Show all lines holding "part".

------------

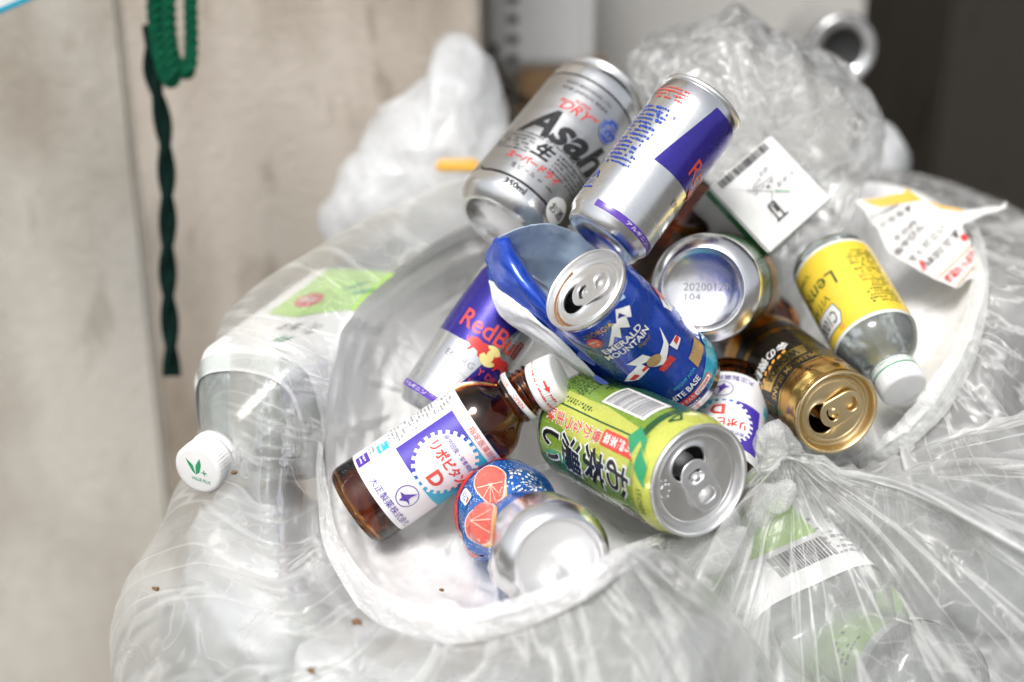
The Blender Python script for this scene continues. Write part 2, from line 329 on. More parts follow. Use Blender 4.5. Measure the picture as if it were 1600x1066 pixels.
def art_line(pts, wd):
    A = []
    for (x0, y0), (x1, y1) in zip(pts, pts[1:]):
        l = math.hypot(x1 - x0, y1 - y0) or 1; nx, ny = -(y1 - y0) / l * wd / 2, (x1 - x0) / l * wd / 2
        A.append(([(x0 + nx, y0 + ny), (x0 - nx, y0 - ny), (x1 - nx, y1 - ny), (x1 + nx, y1 + ny)], [(0, 1, 2, 3)]))
    return art_join(*A)
def art_ring(u, v, a, b, wd, n=40): return art_line([(u + a * math.cos(2 * math.pi * k / n), v + b * math.sin(2 * math.pi * k / n)) for k in range(n + 1)], wd)
def decal(name, parent, art, mat, fmap, layer=1, step=2.2, vstep=2.6, uvbox=None):
    if name in ('fine_print', 'segment_lines', 'ice_print'): step = vstep = None
    V, F = art; bm = bmesh.new(); bv = [bm.verts.new((x, y, 0)) for x, y in V]
    for f in F:
        try: bm.faces.new([bv[i] for i in f])
        except ValueError: pass
    us = [x for x, y in V]; vs_ = [y for x, y in V]
    for ax, st, lo, hi in ((0, step, min(us), max(us)), (1, vstep, min(vs_), max(vs_))):
        if not st: continue
        k = math.ceil(lo / st + 1e-6)
        while k * st < hi - 1e-6:
            co = [0, 0, 0]; no = [0, 0, 0]; co[ax] = k * st; no[ax] = 1
            bmesh.ops.bisect_plane(bm, geom=bm.verts[:] + bm.edges[:] + bm.faces[:], plane_co=co, plane_no=no, dist=1e-5); k += 1
    flat = [(x.co.x, x.co.y) for x in bm.verts]
    for x in bm.verts: x.co = fmap(x.co.x, x.co.y, layer)
    me = bpy.data.meshes.new(name); bm.to_mesh(me); bm.free()
    if uvbox: set_uv(me, [((a - uvbox[0]) / uvbox[2], (b - uvbox[1]) / uvbox[2]) for a, b in flat])
    return link(name, me, mat, parent)
def wrap(rf, deform=None, t=0.00016):
    def f(u, v, layer):
        z = v / 1000; r0 = rf(z); a = u / 1000 / wrap_r.get(id(rf), r0); r = r0 + t * layer
        p = (r * math.cos(a), r * math.sin(a), z)
        return deform(p, t * layer) if deform else p
    return f
wrap_r = {}

# ------------------------------------------------------------------ cans
def can_prof(R, H, rn, rb):
    """body side only: from the foot ring to the seam under the lid rim"""
    return densify(mm([(rb, 0.4), (rb + 1.6, 1.2), (R - 2.6, 5.2), (R - 0.7, 7.6), (R, 10.0), (R, H - 13), (R - 0.5, H - 10.5), (rn + 0.6, H - 4.2), (rn, H - 3)]), 0.0035)
def base_prof(rb, depth): return mm([(0, depth), (rb * 0.35, depth * 0.94), (rb * 0.62, depth * 0.76), (rb * 0.82, depth * 0.46), (rb - 2.6, 2.0), (rb - 1.6, 0.5), (rb - 0.9, 0.0), (rb - 0.2, 0.12), (rb, 0.4)])
def ell_loop(cx, cy_, a, b, z, n, rot): 
    c, s = math.cos(rot), math.sin(rot)
    return [(cx + a * math.cos(2 * math.pi * k / n) * c - b * math.sin(2 * math.pi * k / n) * s, cy_ + a * math.cos(2 * math.pi * k / n) * s + b * math.sin(2 * math.pi * k / n) * c, z) for k in range(n)]
def bridge(loops, closed_last=False):
    V = [p for l in loops for p in l]; n = len(loops[0]); F = []
    for i in range(len(loops) - 1):
        for k in range(n): F.append((i * n + k, i * n + (k + 1) % n, (i + 1) * n + (k + 1) % n, (i + 1) * n + k))
    if closed_last: F.append(tuple(range((len(loops) - 1) * n, len(loops) * n)))
    return V, F
def curve_plate(outer, holes, thick, bevel):
    """solid rounded plate from 2D loops (metres)"""
    c = bpy.data.curves.new('c', 'CURVE'); c.dimensions = '2D'; c.fill_mode = 'BOTH'; c.extrude = thick; c.bevel_depth = bevel; c.bevel_resolution = 2
    for l in (outer, *holes):
        s = c.splines.new('POLY'); s.points.add(len(l) - 1); s.use_cyclic_u = True
        for q, (x, y) in zip(s.points, l): q.co = (x, y, 0, 1)
    o = bpy.data.objects.new('c', c); COL.objects.link(o); bpy.context.view_layer.update()
    me = bpy.data.meshes.new_from_object(o.evaluated_get(bpy.context.evaluated_depsgraph_get()))
    bpy.data.objects.remove(o); bpy.data.curves.remove(c); return me
def rrect(cx, cy_, w_, h, r, n=8):
    pts = []
    for sx, sy, a0 in ((1, 1, 0), (-1, 1, 90), (-1, -1, 180), (1, -1, 270)):
        for k in range(n + 1):
            a = math.radians(a0 + 90 * k / n); pts.append((cx + sx * (w_ / 2 - r) + r * math.cos(a), cy_ + sy * (h / 2 - r) + r * math.sin(a)))
    return pts
def lid(parent, H, rn, ang, mat, oa=10.5, ob=8.2, off=9.0, opened=True, tab_tilt=6, stain=False, drops=0):
    """rim, countersunk panel with a real drinking hole, rivet and pull tab; ang = direction of the hole"""
    z = H / 1000; r = rn / 1000
    L = part('lid', lathe(mm([(rn, H - 3), (rn + 0.9, H - 2.4), (rn + 1.1, H - 0.8), (rn + 0.6, H), (rn - 0.3, H - 0.1), (rn - 0.9, H - 1.0), (rn - 1.5, H - 3.2), (rn - 2.0, H - 5.6), (rn - 2.9, H - 6.3), (rn - 3.7, H - 5.8), (rn - 4.1, H - 4.7), (rn - 4.6, H - 4.3)]), 80), mat, parent)
    zp = (H - 4.3) / 1000; rp = (rn - 4.6) / 1000; n = 64; c, s = math.cos(ang), math.sin(ang)
    cx, cy_ = off / 1000 * c, off / 1000 * s; a, b = oa / 1000, ob / 1000
    out = []
    for k in range(n):       # outer circle sampled so that the points fan out from the hole's centre
        t = 2 * math.pi * k / n + ang; dx, dy = math.cos(t), math.sin(t); q = cx * dx + cy_ * dy
        d = -q + math.sqrt(q * q - (cx * cx + cy_ * cy_ - rp * rp)); out.append((cx + d * dx, cy_ + d * dy, zp))
    loops = [out]
    for k, z_ in ((0.55, 0.0), (0.12, 0.0), (0.10, 0.0002), (0.04, 0.00055), (-0.02, 0.0005), (-0.06, 0.0), (-0.06, -0.0012)):
        e = ell_loop(cx, cy_, b, a, 0, n, ang)   # long axis across the hole direction
        e = [(x, y, zp) for x, y, _ in ell_loop(cx, cy_, b, a, 0, n, ang)]
        loops.append([((1 - max(k, 0)) * p[0] + max(k, 0) * o_[0] + (min(k, 0)) * (p[0] - cx), (1 - max(k, 0)) * p[1] + max(k, 0) * o_[1] + (min(k, 0)) * (p[1] - cy_), zp + z_) for p, o_ in zip(e, out)])
    part('panel', bridge(loops), mat, L)
    # pressed-in flap below the hole
    fl = part('hole_flap', lathe(mm([(0, 0), (ob * 0.8, 0), (ob * 0.83, 0.4)]), 32), mat, L)
    fl.location = (cx * 0.7, cy_ * 0.7, zp - 0.009); fl.rotation_euler = (0, math.radians(62), ang)
    # tab
    T = 0.0285 if rn > 26 else 0.0255
    me = curve_plate(rrect(0, 0, T, 0.0168, 0.0076), [rrect(-0.0058, 0, 0.0074, 0.0104, 0.0036), rrect(0.0064, 0, 0.0084, 0.0112, 0.0038)], 0.00035, 0.00055)
    tb = link('pull_tab', me, mat, L); tb.location = (-0.0035 * c, -0.0035 * s, zp + 0.0021); tb.rotation_euler = (0, math.radians(-tab_tilt), ang + math.pi)
    tg = part('rivet', lathe(mm([(4.2, 0.0), (3.4, 0.5), (2.6, 0.5), (2.4, 1.3), (1.6, 1.7), (0, 1.8)]), 28), mat, L); tg.location = (0, 0, zp + 0.0005)
    # raised bead round the deep panel
    part('panel_bead', lathe(mm([(rn - 6.6, H - 4.28), (rn - 6.2, H - 3.85), (rn - 5.7, H - 3.8), (rn - 5.3, H - 4.28)]), 64), mat, L)
    if stain:                                    # dried drink left in the groove on the hole side
        V, F = [], []
        for k in range(41):
            a_ = ang + (k - 20) / 20 * 1.15; wv = 0.35 + 0.65 * math.sin(math.pi * k / 40)
            for (r_, z_) in ((rn - 1.75, H - 4.0 - 0.3), (rn - 2.15, H - 5.75), (rn - 2.9, H - 6.15), (rn - 2.9 - 0.9 * wv, H - 5.6)): V.append((r_ / 1000 * math.cos(a_), r_ / 1000 * math.sin(a_), z_ / 1000))
        for k in range(40):
            for q in range(3): F.append((k * 4 + q, k * 4 + q + 1, k * 4 + q + 5, k * 4 + q + 4))
        part('drink_stain', (V, F), 'coffee', L)
    for k in range(drops):
        a_ = ang + 1.2 + random.uniform(-.5, .5); r_ = (rn - 8 + random.uniform(-5, 1.5)) / 1000; rr = random.uniform(.0004, .0009)
        dp = part('droplet', lathe([(rr, 0), (rr * .8, rr * .45), (rr * .4, rr * .62), (0, rr * .66)], 12), mat, L); dp.location = (r_ * math.cos(a_), r_ * math.sin(a_), zp)
    return L
def lid_angle(fr, H, px, py):
    A, x, y, z = fr; o = CAM - A; r = ray(px, py); t = (H - o @ z) / (r @ z); q = o + t * r
    return math.atan2(q @ y, q @ x)
def make_can(name, label, p1, p2, H, R, far, rn, rb, body_mat, deform=None, depth=10.0, base_mat='aluminium', group=None, size=1.0):
    fr = axis_frame(p1, p2, H / 1000 * size, far)
    t = thing(name, label, 'can', frame_matrix(*fr) @ Matrix.Scale(size, 4), group)
    pr = can_prof(R, H, rn, rb); rf = rad_of(pr); wrap_r[id(rf)] = R / 1000
    part('body', lathe(pr, 160, (lambda v: deform(v, 0)) if deform else None), body_mat, t)
    part('base', lathe(base_prof(rb, depth), 72, (lambda v: deform(v, 0)) if deform else None), base_mat, t)
    return t, fr, wrap(rf, deform), rf
def dents(spots):
    """spots: (u angle, v mm, radius mm, depth mm)"""
    def f(p, off=0.0):
        x, y, z = p; a = math.atan2(y, x); r = math.hypot(x, y)
        d = 0.0
        for (a0, v0, rr, dp) in spots:
            da = math.atan2(math.sin(a - a0), math.cos(a - a0)) * r * 1000; q = (da * da + (z * 1000 - v0) ** 2) / rr ** 2
            d += dp / 1000 * math.exp(-q * 1.6)
        k = 1 - d / max(r, 1e-4) if r > 0.015 else 1
        return (x * k, y * k, z)
    return f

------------

→ Answer to the exercise
The Blender Python script for this scene continues. Write part 2, from line 329 on. More parts follow. Use Blender 4.5. Measure the picture as if it were 1600x1066 pixels.
    L = part('lid', lathe(mm([(rn, H - 3), (rn + 0.9, H - 2.4), (rn + 1.1, H - 0.8), (rn + 0.6, H), (rn - 0.3, H - 0.1), (rn - 0.9, H - 1.0), (rn - 1.5, H - 3.2), (rn - 2.0, H - 5.6), (rn - 2.9, H - 6.3), (rn - 3.7, H - 5.8), (rn - 4.1, H - 4.7), (rn - 4.6, H - 4.3)]), 80), mat, parent)
    part('panel', bridge(loops), mat, L)
    fl = part('hole_flap', lathe(mm([(0, 0), (ob * 0.8, 0), (ob * 0.83, 0.4)]), 32), mat, L)
    tg = part('rivet', lathe(mm([(4.2, 0.0), (3.4, 0.5), (2.6, 0.5), (2.4, 1.3), (1.6, 1.7), (0, 1.8)]), 28), mat, L); tg.location = (0, 0, zp + 0.0005)
    part('panel_bead', lathe(mm([(rn - 6.6, H - 4.28), (rn - 6.2, H - 3.85), (rn - 5.7, H - 3.8), (rn - 5.3, H - 4.28)]), 64), mat, L)
        part('drink_stain', (V, F), 'coffee', L)
        dp = part('droplet', lathe([(rr, 0), (rr * .8, rr * .45), (rr * .4, rr * .62), (0, rr * .66)], 12), mat, L); dp.location = (r_ * math.cos(a_), r_ * math.sin(a_), zp)
    part('body', lathe(pr, 160, (lambda v: deform(v, 0)) if deform else None), body_mat, t)
    part('base', lathe(base_prof(rb, depth), 72, (lambda v: deform(v, 0)) if deform else None), base_mat, t)